Anthony Koziarski, Chief Media Officer, PHD US

PHD US Chief Media Officer, Anthony Koziarski, has been awarded Adweek’s Media All-Star accolade, described as an executive who masterfully mingles data and instinct for his agency.

Brands are asking agencies for more guidance than ever as they try to navigate consumer privacy, personalisation, heaps of data and more. This year’s Media All-Stars offer not only expertise in their respective fields, but also the innovative thinking needed to usher clients into a future that remains uncertain. Koziarski will no doubt face countless unforeseen challenges in the year ahead, but has proven he is ready to tackle whatever comes his way.

Profile of Anthony Koziarski, Chief media officer, PHD US

Ten years ago, Koziarski was busy building something from nothing in a London attic. The something in question? OMD EMEA’s search practice, which he launched, developed and nurtured into a 50-person team within two years.

Since then, he’s stayed within the Omnicom Media Group family. Last year, Koziarski became PHD’s first chief media officer; a position he says partly involves ensuring the agency’s competencies in direct response are equal to those in brand building. He’s also been tasked with rethinking the agency’s service model to take advantage of the opportunities created by new data and technology, such as cross-screen measurement and delivery.

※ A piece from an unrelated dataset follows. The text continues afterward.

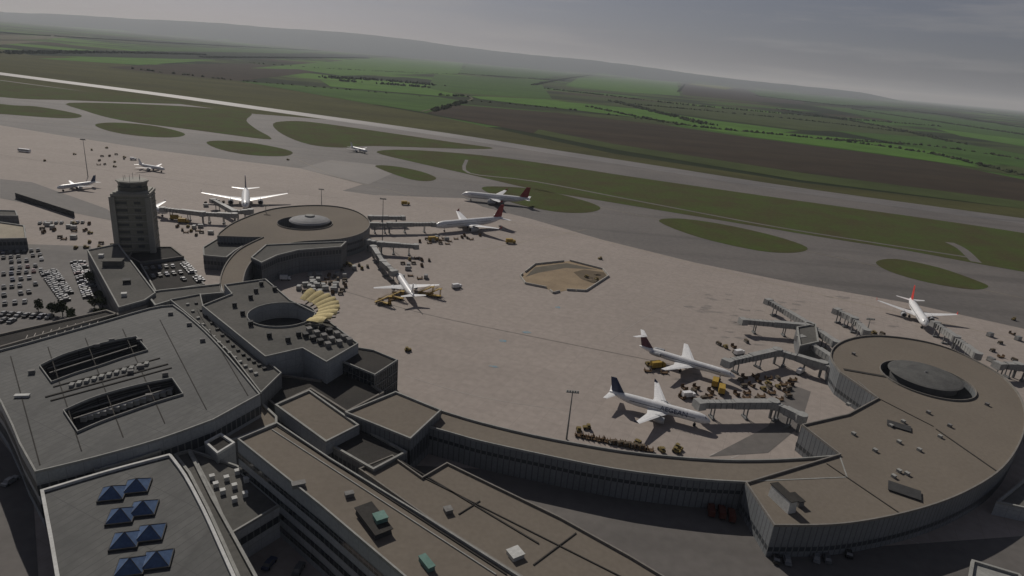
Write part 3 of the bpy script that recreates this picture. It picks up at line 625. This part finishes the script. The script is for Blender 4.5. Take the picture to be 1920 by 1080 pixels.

In recent months, he’s reorganised PHD US around three integrated disciplines – planning, investment and orchestration – all while unearthing ways to make client media spend more effective. For instance, he recently pioneered a three-step process to flatten the frequency distribution of campaigns so that viewers aren’t seeing the same ads over and over again. According to PHD, brands that used the process saved a minimum of 10% of their video ad budget.

Despite having only one year under his belt, Koziarski has already helped PHD rack up major account wins such as Casper, LG and TikTok. But he’s not resting on his laurels: Moving forward, he wants to help the industry battle what he calls precision paralysis.

“We have confused what is possible versus what is valuable and, in doing so, cheapened relationships with consumers,” he says. “I’m excited, not intimidated, by increased privacy protections and harnessing predictive intelligence that can both enhance results and preserve consumer privacy.”